Can not say i hated it but i surly didn't like it that much. The author's use of old and made up language makes this book hard to read. If the author had not resorted to this tactic and stuck with plain English the book would definitely be much more enjoyable. The story it self though was interesting what one can make of it that is. It is quite confusing, and leaves one shaking their head thinking "Wtf". 2 stars.. Because like i said ..I didn't hate it.. But i didn't like it all that much. So it was "Ok" I will not though be reading the rest of the books in this series
I have to confess, this is not the first time I’ve read this book. Or the second….it’s maybe the fourth time, since I bought this copy in 1990. Whilst the physical book is a little tired and dog eared, the metaphysical book is still radiantly fresh, and just as exciting to read as that lucky day that I first stumbled across it. So now I’m re-reading The Gates of Noon, and doing my best not to remember anything of the plot. I’ve loved this story for a long time. I hope you will too.
I stopped about 2/3 of the way through - I just didn't care whether the rescue was successful or if the main went home or stayed or what was about to happen on the next page. Just, meh. I guess I just wasn't in the mood for it.
Very good book. Pirates, loas, zombies, magic, sailing ship battles, a demon, Wolves, and a businessman named Steve -- there's something for almost everyone. The battle between magicians was fascinating and different than any I'd read before.

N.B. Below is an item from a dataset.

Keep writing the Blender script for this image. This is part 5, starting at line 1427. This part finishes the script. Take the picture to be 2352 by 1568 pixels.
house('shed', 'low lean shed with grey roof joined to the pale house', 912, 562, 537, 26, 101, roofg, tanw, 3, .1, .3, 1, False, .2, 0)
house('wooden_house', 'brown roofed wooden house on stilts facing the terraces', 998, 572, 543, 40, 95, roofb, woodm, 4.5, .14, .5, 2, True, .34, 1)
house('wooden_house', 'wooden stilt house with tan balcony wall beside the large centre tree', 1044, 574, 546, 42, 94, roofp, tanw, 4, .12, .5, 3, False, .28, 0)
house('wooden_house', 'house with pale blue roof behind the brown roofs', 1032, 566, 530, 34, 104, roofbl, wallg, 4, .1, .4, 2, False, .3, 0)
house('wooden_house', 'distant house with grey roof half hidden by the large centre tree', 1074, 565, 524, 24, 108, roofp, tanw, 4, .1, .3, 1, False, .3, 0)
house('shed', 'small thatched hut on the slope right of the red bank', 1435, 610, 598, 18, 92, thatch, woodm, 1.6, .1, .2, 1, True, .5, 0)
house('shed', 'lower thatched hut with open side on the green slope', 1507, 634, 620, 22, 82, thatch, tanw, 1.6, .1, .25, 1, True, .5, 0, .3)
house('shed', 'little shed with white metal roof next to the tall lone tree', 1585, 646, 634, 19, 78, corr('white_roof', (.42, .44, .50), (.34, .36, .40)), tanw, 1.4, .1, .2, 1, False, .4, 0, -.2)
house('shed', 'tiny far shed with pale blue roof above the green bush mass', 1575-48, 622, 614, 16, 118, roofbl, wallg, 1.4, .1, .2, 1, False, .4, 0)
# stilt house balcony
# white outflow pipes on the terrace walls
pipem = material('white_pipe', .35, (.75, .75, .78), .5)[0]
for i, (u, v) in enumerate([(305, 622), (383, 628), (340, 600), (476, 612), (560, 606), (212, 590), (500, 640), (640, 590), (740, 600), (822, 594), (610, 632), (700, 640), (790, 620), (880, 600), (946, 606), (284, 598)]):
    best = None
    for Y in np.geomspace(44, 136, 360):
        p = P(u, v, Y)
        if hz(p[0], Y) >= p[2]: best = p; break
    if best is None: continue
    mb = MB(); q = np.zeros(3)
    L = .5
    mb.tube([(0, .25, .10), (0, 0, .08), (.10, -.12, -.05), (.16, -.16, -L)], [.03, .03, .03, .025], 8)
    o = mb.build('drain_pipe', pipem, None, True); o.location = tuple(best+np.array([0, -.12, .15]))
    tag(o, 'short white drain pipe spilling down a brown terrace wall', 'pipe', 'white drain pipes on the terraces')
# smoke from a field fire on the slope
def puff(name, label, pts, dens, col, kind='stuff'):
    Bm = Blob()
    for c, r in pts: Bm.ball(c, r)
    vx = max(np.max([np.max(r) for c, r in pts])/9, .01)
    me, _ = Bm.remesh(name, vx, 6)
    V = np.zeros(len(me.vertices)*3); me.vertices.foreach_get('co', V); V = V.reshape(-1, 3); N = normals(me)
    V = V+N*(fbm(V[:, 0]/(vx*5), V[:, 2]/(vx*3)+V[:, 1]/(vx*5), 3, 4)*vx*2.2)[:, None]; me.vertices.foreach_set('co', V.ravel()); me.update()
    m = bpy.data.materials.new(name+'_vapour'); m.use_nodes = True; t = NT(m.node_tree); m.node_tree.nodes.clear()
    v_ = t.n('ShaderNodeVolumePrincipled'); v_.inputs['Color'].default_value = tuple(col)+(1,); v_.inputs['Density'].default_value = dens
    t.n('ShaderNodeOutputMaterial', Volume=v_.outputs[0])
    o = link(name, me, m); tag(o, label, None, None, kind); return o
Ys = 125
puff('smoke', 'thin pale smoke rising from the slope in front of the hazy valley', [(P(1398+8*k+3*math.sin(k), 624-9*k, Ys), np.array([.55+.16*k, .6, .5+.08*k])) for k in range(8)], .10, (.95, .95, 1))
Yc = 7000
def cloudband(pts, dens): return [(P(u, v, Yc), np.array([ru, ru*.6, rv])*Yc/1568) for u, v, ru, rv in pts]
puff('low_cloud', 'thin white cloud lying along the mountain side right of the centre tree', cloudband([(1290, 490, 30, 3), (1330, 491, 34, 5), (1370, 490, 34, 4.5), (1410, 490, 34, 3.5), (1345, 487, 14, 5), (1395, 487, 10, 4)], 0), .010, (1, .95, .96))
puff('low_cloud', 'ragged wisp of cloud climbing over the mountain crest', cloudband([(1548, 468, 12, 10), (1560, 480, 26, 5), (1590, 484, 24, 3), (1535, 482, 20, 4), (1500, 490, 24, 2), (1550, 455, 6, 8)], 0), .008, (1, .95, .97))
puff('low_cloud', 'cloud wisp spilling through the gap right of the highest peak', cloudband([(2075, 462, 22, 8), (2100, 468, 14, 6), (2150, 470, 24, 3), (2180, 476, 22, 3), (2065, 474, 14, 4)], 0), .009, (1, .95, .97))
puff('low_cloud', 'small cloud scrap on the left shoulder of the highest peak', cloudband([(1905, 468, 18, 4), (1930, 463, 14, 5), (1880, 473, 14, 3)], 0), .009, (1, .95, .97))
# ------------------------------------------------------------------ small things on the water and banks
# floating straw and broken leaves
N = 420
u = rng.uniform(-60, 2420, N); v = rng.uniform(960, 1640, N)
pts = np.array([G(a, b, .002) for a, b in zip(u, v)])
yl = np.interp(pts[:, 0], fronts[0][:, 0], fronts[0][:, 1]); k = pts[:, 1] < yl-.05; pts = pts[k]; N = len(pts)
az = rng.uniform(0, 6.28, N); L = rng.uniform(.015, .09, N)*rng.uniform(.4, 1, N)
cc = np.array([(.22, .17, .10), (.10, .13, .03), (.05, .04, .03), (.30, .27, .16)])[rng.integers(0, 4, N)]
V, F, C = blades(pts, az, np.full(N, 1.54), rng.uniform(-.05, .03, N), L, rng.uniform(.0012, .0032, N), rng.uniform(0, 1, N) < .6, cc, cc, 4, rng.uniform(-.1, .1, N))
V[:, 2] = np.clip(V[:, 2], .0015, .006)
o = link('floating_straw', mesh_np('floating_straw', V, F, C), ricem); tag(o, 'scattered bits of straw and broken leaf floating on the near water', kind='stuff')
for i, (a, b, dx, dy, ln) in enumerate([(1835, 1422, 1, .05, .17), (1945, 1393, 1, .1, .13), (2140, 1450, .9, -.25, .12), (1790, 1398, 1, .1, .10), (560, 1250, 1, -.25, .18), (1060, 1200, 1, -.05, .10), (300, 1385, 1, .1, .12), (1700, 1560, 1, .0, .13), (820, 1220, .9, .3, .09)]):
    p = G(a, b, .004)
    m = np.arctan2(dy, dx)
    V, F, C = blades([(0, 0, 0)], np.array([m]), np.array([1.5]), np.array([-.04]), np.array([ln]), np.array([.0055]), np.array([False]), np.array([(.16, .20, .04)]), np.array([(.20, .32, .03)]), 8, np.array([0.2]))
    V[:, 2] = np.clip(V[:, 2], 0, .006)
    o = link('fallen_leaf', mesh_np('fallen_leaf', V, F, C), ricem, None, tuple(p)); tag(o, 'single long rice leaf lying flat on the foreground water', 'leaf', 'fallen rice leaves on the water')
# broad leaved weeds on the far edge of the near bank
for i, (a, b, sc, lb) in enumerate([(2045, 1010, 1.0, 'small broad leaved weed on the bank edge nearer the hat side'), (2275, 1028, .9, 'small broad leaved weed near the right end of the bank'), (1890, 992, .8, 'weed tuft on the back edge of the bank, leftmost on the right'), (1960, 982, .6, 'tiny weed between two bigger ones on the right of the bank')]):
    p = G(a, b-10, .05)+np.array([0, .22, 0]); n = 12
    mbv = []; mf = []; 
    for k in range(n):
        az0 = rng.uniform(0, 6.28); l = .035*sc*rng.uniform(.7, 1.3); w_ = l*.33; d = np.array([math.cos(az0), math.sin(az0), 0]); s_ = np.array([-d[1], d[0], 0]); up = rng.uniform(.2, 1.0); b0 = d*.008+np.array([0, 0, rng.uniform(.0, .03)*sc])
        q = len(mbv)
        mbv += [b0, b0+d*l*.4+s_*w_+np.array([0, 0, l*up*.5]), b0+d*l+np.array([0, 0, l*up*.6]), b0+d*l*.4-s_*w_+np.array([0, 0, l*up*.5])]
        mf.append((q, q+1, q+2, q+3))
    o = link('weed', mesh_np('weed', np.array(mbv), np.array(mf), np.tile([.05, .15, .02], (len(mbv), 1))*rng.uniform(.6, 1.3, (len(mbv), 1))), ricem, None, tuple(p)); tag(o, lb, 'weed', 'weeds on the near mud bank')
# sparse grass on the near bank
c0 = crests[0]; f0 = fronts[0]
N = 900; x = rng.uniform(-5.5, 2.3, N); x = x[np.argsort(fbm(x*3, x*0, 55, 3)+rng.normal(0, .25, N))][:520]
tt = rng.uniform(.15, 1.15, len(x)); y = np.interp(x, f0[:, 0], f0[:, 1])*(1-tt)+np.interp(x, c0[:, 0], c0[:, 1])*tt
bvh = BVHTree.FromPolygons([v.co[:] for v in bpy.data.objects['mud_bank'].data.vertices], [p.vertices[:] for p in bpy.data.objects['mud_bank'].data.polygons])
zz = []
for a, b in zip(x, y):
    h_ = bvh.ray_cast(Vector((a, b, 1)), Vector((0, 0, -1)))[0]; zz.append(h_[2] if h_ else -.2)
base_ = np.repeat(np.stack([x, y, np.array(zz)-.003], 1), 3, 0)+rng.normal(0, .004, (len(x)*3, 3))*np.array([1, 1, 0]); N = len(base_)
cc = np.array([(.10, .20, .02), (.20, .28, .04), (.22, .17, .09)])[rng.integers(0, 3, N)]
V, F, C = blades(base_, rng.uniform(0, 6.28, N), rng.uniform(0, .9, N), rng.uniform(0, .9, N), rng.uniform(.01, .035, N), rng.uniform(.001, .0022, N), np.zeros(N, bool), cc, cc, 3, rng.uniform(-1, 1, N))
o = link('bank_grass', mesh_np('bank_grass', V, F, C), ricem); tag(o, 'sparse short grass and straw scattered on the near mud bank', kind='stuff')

Been a while since I've read this book, it's a long time favourite. But reading it now the "real world" sections feel terribly dated whilst the fantasy section is as strong as ever. It's a strange contrast.
Clear writing, great characters, superb dialogues, brilliant magic and more than that - a work that ponders with the 'emptiness' we feel, stuck in a rut of salary-rent/mortgage-date-love-children life, against a backdrop of a swashbuckling adventure story. Absolutely loved it.
Slow, flowery prose. I genuinely didn't care about any of the characters or what happened to them. The central plot was a quest to rescue a character we'd barely met, launched upon by an apathetic office drone. Combine that with 40+ pages per chapter, and it felt like a chore for the most part.
Once in a while I like a good fantasy book, and this one I really enjoyed. The concept of an alternate universe sort of blended into ours was a cool concept, and fun to read.
Das Buch hat mich sofort in seinen Bann gezogen. Die Idee, dass alte Orte eine Verbindung in die Vergangenheit behalten, fand und finde ich immer noch großartig.